Standing Wave

‘Standing Wave’ is a multichannel video installation that draws upon natural phenomena, such as cloud formations, paired with pareidolia and surrealist imagery to explore emotional and mental states of being. The title derives from the phenomenon of clouds forming above mountains, known as standing wave clouds or lenticular clouds, which indicate that rain is imminent.

Observers often mistake these clouds for UFOs because of their smooth, saucer-like shapes. A standing wave is a vibrational pattern that occurs when two waves oscillate at the same frequency and amplitude but move in opposite directions, interfering with one another. At certain points, the amplitude is zero; at others, it reaches its maximum. I employ this occurrence as a metaphor in a long-form animation in which clouds transform and morph through representations of places, people, animals, and objects, as a rolling thought process of hypnagogic visions. 

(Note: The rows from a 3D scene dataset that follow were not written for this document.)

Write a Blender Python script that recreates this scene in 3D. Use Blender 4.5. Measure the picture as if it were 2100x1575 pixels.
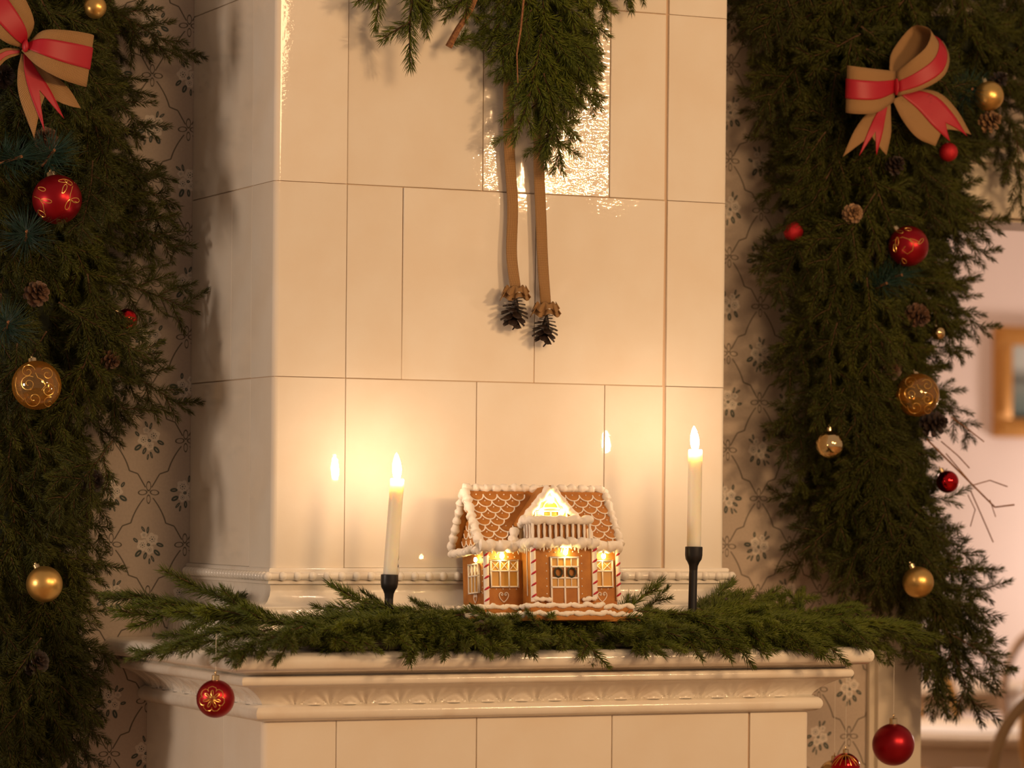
import bpy, bmesh, math, random
import numpy as np
from mathutils import Vector, Matrix

for o in list(bpy.data.objects):
    bpy.data.objects.remove(o)
scene = bpy.context.scene
COL = scene.collection
PI = math.pi
rnd = random.Random(7)

# ------------------------------------------------------------------ camera
FPX, YAW, HOR, ROLL, DIST = 6800.0, math.radians(24.4), 1036.0, 0.0088, 5.2
Fw = np.array([math.sin(YAW), math.cos(YAW), 0.0])
Rt = np.array([math.cos(YAW), -math.sin(YAW), 0.0])
Up = np.array([0.0, 0.0, 1.0])
CAM = -DIST * Fw + np.array([0, 0, 1.45])
RC = math.cos(ROLL) * Rt + math.sin(ROLL) * Up
UC = -math.sin(ROLL) * Rt + math.cos(ROLL) * Up
SH = HOR - 787.5
cd = bpy.data.cameras.new('camera')
cd.sensor_width = 36.0
cd.lens = FPX / 2100 * 36
cd.shift_y = SH / 2100
cd.dof.use_dof = True
cd.dof.focus_distance = 5.08
cd.dof.aperture_fstop = 5.0
cam = bpy.data.objects.new('camera', cd)
COL.objects.link(cam)
cam.matrix_world = Matrix(((RC[0], UC[0], -Fw[0], CAM[0]), (RC[1], UC[1], -Fw[1], CAM[1]), (RC[2], UC[2], -Fw[2], CAM[2]), (0, 0, 0, 1)))
scene.camera = cam
scene.view_settings.view_transform = 'Standard'
scene.view_settings.look = 'None'
scene.view_settings.gamma = 1.0
scene.view_settings.exposure = 0.0
scene.view_settings.use_curve_mapping = False
scene.cycles.use_denoising = True
scene.cycles.max_bounces = 5
scene.cycles.diffuse_bounces = 3
scene.cycles.glossy_bounces = 3
scene.cycles.transparent_max_bounces = 6
scene.cycles.use_adaptive_sampling = True
scene.cycles.adaptive_threshold = 0.04
scene.cycles.sample_clamp_indirect = 4.0


def at(u, v, y):
    """where the sight line of a photograph point meets the vertical plane Y = y"""
    d = Fw * FPX + RC * (u - 1050) + UC * (-(v - 787.5) + SH)
    t = (y - CAM[1]) / d[1]
    return Vector(CAM + d * t)


# ------------------------------------------------------------------ world and lamps
world = bpy.data.worlds.new('world')
scene.world = world
world.use_nodes = True
world.node_tree.nodes['Background'].inputs['Color'].default_value = (1.0, 0.70, 0.50, 1)
world.node_tree.nodes['Background'].inputs['Strength'].default_value = 0.30


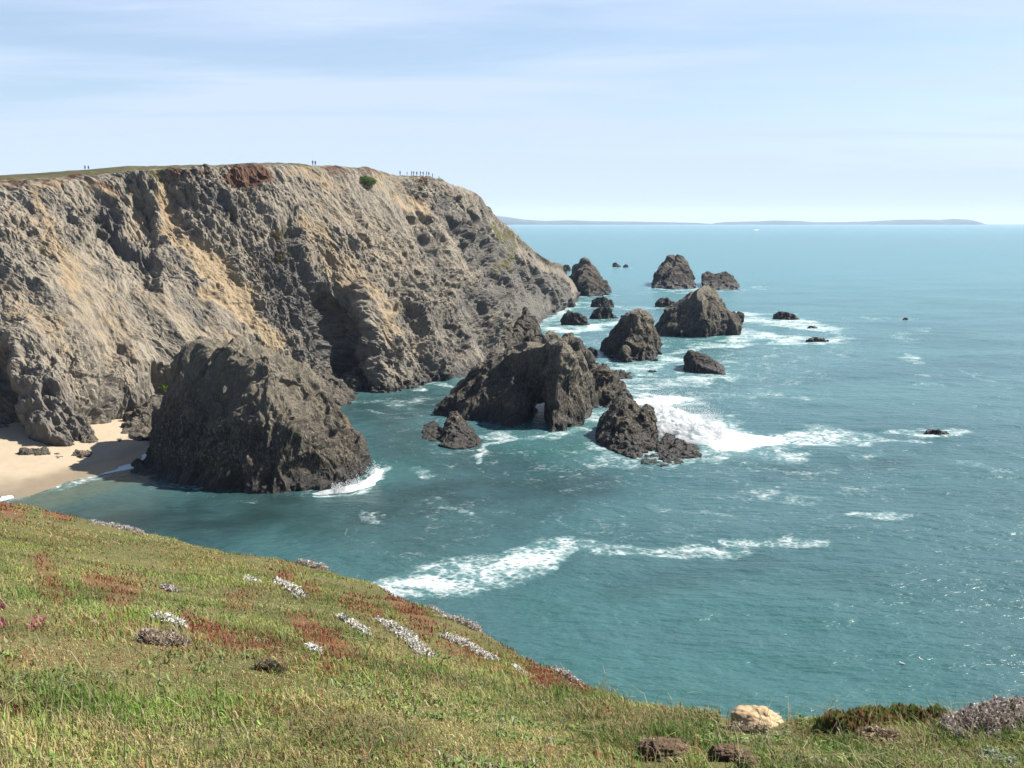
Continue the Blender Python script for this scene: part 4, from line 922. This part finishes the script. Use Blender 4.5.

Multiple projections onto a strata of theatrical scrims are used to form a multiplane, multidimensional video installation that spans the gallery space. The imagery is produced with from live-action footage composited with 3D animation, created in Blender, a 3D modelling and animation software package. A theatrical scrim is a specialized, open-weave fabric curtain used to create lighting effects, illusions, and scene reveals, often producing magical effects. When lit from the front, it appears opaque; when a projection or light illuminates behind the scrim, it becomes transparent. It produces ethereal, dreamy, silhouetted, or "bleed through" effects.

Upon entering the gallery, the viewer encounters a projection of a towering woman seated on the floor, whose head nearly reaches the gallery ceiling. Beneath her is a knoll covered in lavender that gently blows in the wind. Her head is mostly obscured by clouds. These clouds take on the appearance of people, places, animals, and objects, similarly to the phenomenon known as pareidolia, which many have experienced while looking at clouds.  These formations, however, are not in the likeness of the puffy clouds daydreamers fancifully gaze upon, but are roiling, as elephants stomp along as storming apparitions that then transform into clasping hands that materialize and dematerialize from recognition. The woman moves in slow motion, fidgeting at times, tapping her foot, shifting position, and waving at the clouds, as though swatting intrusive thoughts away like flies.

Projected on the floor-to-ceiling scrims hung before and behind her is a projected landscape of rolling hills blanketed in lavender, gently moving with a simulated breeze that alludes to its calming effects, suggesting a salve to the ominous clouds above.  There is a forced perspective applied to the installation: the lavender at the entrance of the gallery is to scale, whereas the lavender beneath the woman appears smaller, emphasizing her immensity. The scale of the lavender behind her suggests a distance that goes on towards the horizon. 

Time is experienced differently in ‘Standing Wave’; the woman's movements are slow and dreamlike, as are the clouds that endlessly transform and morph, yet the sun rises and sets within minutes. The installation is modelled in part on the multiplane camera invented by German animator Lotte Reiniger (later developed and popularized by Disney). 

The multiplane camera is a motion-picture camera used in traditional animation processes that moves multiple pieces of imagery on sheets of glass past the camera at different speeds and at varying distances from one another. This produces a parallax effect, creating a sense of depth. In ‘Standing Wave’, the theatrical scrims serve as the sheets of glass, and the viewer stands in place of the camera; their movement throughout the gallery space creates a parallax effect.